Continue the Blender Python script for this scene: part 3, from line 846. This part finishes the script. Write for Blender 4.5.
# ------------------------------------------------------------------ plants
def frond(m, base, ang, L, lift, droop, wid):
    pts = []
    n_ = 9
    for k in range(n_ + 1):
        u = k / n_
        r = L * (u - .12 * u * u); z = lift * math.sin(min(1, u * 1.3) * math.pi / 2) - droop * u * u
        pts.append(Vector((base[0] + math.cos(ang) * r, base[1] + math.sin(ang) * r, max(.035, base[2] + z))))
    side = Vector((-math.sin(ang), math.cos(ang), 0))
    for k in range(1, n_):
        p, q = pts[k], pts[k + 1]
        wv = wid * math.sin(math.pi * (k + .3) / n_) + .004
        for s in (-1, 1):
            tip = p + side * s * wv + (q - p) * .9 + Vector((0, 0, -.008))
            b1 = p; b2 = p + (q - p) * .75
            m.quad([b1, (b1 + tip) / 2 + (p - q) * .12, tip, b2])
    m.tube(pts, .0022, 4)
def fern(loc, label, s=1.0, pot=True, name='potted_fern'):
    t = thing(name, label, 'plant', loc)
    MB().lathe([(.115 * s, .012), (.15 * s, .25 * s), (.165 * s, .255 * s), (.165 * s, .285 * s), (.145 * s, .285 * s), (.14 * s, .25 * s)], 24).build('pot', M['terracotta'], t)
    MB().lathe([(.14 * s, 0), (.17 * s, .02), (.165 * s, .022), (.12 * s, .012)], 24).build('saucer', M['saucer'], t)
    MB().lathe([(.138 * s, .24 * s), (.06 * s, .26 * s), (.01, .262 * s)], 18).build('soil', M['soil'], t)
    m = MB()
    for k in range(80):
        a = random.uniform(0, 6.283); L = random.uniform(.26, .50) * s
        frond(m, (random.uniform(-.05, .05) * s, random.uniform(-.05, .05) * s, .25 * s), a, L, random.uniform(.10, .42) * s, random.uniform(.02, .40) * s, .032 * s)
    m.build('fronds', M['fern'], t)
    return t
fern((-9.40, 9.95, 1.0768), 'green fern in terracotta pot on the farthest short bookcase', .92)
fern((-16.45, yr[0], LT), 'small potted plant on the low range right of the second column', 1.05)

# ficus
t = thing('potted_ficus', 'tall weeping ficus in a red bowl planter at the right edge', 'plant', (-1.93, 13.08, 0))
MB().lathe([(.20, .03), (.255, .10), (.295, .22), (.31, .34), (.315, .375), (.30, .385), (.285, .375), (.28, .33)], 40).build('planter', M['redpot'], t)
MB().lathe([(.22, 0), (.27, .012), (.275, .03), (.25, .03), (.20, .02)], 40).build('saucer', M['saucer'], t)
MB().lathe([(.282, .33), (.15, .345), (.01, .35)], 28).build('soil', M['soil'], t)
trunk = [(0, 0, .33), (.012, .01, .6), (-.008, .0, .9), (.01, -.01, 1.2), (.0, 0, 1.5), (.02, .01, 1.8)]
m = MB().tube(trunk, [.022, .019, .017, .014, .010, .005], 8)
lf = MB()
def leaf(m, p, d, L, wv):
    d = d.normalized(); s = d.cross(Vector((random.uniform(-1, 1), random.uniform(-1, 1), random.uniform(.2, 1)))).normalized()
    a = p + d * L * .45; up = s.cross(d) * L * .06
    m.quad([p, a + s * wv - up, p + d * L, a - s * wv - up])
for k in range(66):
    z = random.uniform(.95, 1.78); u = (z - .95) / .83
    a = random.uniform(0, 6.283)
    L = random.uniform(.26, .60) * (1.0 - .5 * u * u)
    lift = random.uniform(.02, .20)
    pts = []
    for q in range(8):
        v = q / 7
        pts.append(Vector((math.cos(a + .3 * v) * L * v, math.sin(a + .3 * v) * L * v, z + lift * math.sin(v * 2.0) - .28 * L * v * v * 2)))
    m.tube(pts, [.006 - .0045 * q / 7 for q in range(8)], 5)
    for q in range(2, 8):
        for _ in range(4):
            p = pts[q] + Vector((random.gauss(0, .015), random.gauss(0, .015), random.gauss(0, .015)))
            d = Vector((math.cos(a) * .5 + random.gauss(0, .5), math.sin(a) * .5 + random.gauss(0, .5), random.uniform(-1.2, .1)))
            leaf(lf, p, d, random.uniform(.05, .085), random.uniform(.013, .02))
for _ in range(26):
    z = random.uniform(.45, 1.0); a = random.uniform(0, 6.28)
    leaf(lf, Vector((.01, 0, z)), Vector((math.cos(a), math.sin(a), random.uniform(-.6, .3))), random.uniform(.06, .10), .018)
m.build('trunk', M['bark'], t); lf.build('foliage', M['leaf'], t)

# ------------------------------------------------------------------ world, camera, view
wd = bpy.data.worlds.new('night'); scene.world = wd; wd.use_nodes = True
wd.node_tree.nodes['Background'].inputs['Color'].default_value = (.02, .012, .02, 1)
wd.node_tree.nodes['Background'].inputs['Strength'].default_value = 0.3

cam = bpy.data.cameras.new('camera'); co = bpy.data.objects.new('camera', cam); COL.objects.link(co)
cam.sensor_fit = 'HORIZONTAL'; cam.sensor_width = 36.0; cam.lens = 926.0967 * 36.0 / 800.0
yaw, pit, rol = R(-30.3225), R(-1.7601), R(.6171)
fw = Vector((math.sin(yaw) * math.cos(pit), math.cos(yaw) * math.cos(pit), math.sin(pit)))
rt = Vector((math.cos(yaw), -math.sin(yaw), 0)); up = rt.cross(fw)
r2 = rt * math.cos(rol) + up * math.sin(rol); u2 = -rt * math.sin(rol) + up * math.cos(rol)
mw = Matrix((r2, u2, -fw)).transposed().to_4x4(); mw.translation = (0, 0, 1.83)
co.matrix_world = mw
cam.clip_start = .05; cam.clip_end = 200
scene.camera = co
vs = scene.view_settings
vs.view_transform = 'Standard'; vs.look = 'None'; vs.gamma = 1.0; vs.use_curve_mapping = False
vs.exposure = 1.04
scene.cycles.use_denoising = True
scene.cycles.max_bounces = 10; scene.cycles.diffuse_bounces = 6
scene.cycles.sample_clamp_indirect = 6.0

• • •

[What is expected] Repeat the material above in full, exactly as it stands.

[Task response]
Continue the Blender Python script for this scene: part 3, from line 846. This part finishes the script. Write for Blender 4.5.
# ------------------------------------------------------------------ plants
def frond(m, base, ang, L, lift, droop, wid):
    pts = []
    n_ = 9
    for k in range(n_ + 1):
        u = k / n_
        r = L * (u - .12 * u * u); z = lift * math.sin(min(1, u * 1.3) * math.pi / 2) - droop * u * u
        pts.append(Vector((base[0] + math.cos(ang) * r, base[1] + math.sin(ang) * r, max(.035, base[2] + z))))
    side = Vector((-math.sin(ang), math.cos(ang), 0))
    for k in range(1, n_):
        p, q = pts[k], pts[k + 1]
        wv = wid * math.sin(math.pi * (k + .3) / n_) + .004
        for s in (-1, 1):
            tip = p + side * s * wv + (q - p) * .9 + Vector((0, 0, -.008))
            b1 = p; b2 = p + (q - p) * .75
            m.quad([b1, (b1 + tip) / 2 + (p - q) * .12, tip, b2])
    m.tube(pts, .0022, 4)
def fern(loc, label, s=1.0, pot=True, name='potted_fern'):
    t = thing(name, label, 'plant', loc)
    MB().lathe([(.115 * s, .012), (.15 * s, .25 * s), (.165 * s, .255 * s), (.165 * s, .285 * s), (.145 * s, .285 * s), (.14 * s, .25 * s)], 24).build('pot', M['terracotta'], t)
    MB().lathe([(.14 * s, 0), (.17 * s, .02), (.165 * s, .022), (.12 * s, .012)], 24).build('saucer', M['saucer'], t)
    MB().lathe([(.138 * s, .24 * s), (.06 * s, .26 * s), (.01, .262 * s)], 18).build('soil', M['soil'], t)
    m = MB()
    for k in range(80):
        a = random.uniform(0, 6.283); L = random.uniform(.26, .50) * s
        frond(m, (random.uniform(-.05, .05) * s, random.uniform(-.05, .05) * s, .25 * s), a, L, random.uniform(.10, .42) * s, random.uniform(.02, .40) * s, .032 * s)
    m.build('fronds', M['fern'], t)
    return t
fern((-9.40, 9.95, 1.0768), 'green fern in terracotta pot on the farthest short bookcase', .92)
fern((-16.45, yr[0], LT), 'small potted plant on the low range right of the second column', 1.05)

# ficus
t = thing('potted_ficus', 'tall weeping ficus in a red bowl planter at the right edge', 'plant', (-1.93, 13.08, 0))
MB().lathe([(.20, .03), (.255, .10), (.295, .22), (.31, .34), (.315, .375), (.30, .385), (.285, .375), (.28, .33)], 40).build('planter', M['redpot'], t)
MB().lathe([(.22, 0), (.27, .012), (.275, .03), (.25, .03), (.20, .02)], 40).build('saucer', M['saucer'], t)
MB().lathe([(.282, .33), (.15, .345), (.01, .35)], 28).build('soil', M['soil'], t)
trunk = [(0, 0, .33), (.012, .01, .6), (-.008, .0, .9), (.01, -.01, 1.2), (.0, 0, 1.5), (.02, .01, 1.8)]
m = MB().tube(trunk, [.022, .019, .017, .014, .010, .005], 8)
lf = MB()
def leaf(m, p, d, L, wv):
    d = d.normalized(); s = d.cross(Vector((random.uniform(-1, 1), random.uniform(-1, 1), random.uniform(.2, 1)))).normalized()
    a = p + d * L * .45; up = s.cross(d) * L * .06
    m.quad([p, a + s * wv - up, p + d * L, a - s * wv - up])
for k in range(66):
    z = random.uniform(.95, 1.78); u = (z - .95) / .83
    a = random.uniform(0, 6.283)
    L = random.uniform(.26, .60) * (1.0 - .5 * u * u)
    lift = random.uniform(.02, .20)
    pts = []
    for q in range(8):
        v = q / 7
        pts.append(Vector((math.cos(a + .3 * v) * L * v, math.sin(a + .3 * v) * L * v, z + lift * math.sin(v * 2.0) - .28 * L * v * v * 2)))
    m.tube(pts, [.006 - .0045 * q / 7 for q in range(8)], 5)
    for q in range(2, 8):
        for _ in range(4):
            p = pts[q] + Vector((random.gauss(0, .015), random.gauss(0, .015), random.gauss(0, .015)))
            d = Vector((math.cos(a) * .5 + random.gauss(0, .5), math.sin(a) * .5 + random.gauss(0, .5), random.uniform(-1.2, .1)))
            leaf(lf, p, d, random.uniform(.05, .085), random.uniform(.013, .02))
for _ in range(26):
    z = random.uniform(.45, 1.0); a = random.uniform(0, 6.28)
    leaf(lf, Vector((.01, 0, z)), Vector((math.cos(a), math.sin(a), random.uniform(-.6, .3))), random.uniform(.06, .10), .018)
m.build('trunk', M['bark'], t); lf.build('foliage', M['leaf'], t)

# ------------------------------------------------------------------ world, camera, view
wd = bpy.data.worlds.new('night'); scene.world = wd; wd.use_nodes = True
wd.node_tree.nodes['Background'].inputs['Color'].default_value = (.02, .012, .02, 1)
wd.node_tree.nodes['Background'].inputs['Strength'].default_value = 0.3

cam = bpy.data.cameras.new('camera'); co = bpy.data.objects.new('camera', cam); COL.objects.link(co)
cam.sensor_fit = 'HORIZONTAL'; cam.sensor_width = 36.0; cam.lens = 926.0967 * 36.0 / 800.0
yaw, pit, rol = R(-30.3225), R(-1.7601), R(.6171)
fw = Vector((math.sin(yaw) * math.cos(pit), math.cos(yaw) * math.cos(pit), math.sin(pit)))
rt = Vector((math.cos(yaw), -math.sin(yaw), 0)); up = rt.cross(fw)
r2 = rt * math.cos(rol) + up * math.sin(rol); u2 = -rt * math.sin(rol) + up * math.cos(rol)
mw = Matrix((r2, u2, -fw)).transposed().to_4x4(); mw.translation = (0, 0, 1.83)
co.matrix_world = mw
cam.clip_start = .05; cam.clip_end = 200
scene.camera = co
vs = scene.view_settings
vs.view_transform = 'Standard'; vs.look = 'None'; vs.gamma = 1.0; vs.use_curve_mapping = False
vs.exposure = 1.04
scene.cycles.use_denoising = True
scene.cycles.max_bounces = 10; scene.cycles.diffuse_bounces = 6
scene.cycles.sample_clamp_indirect = 6.0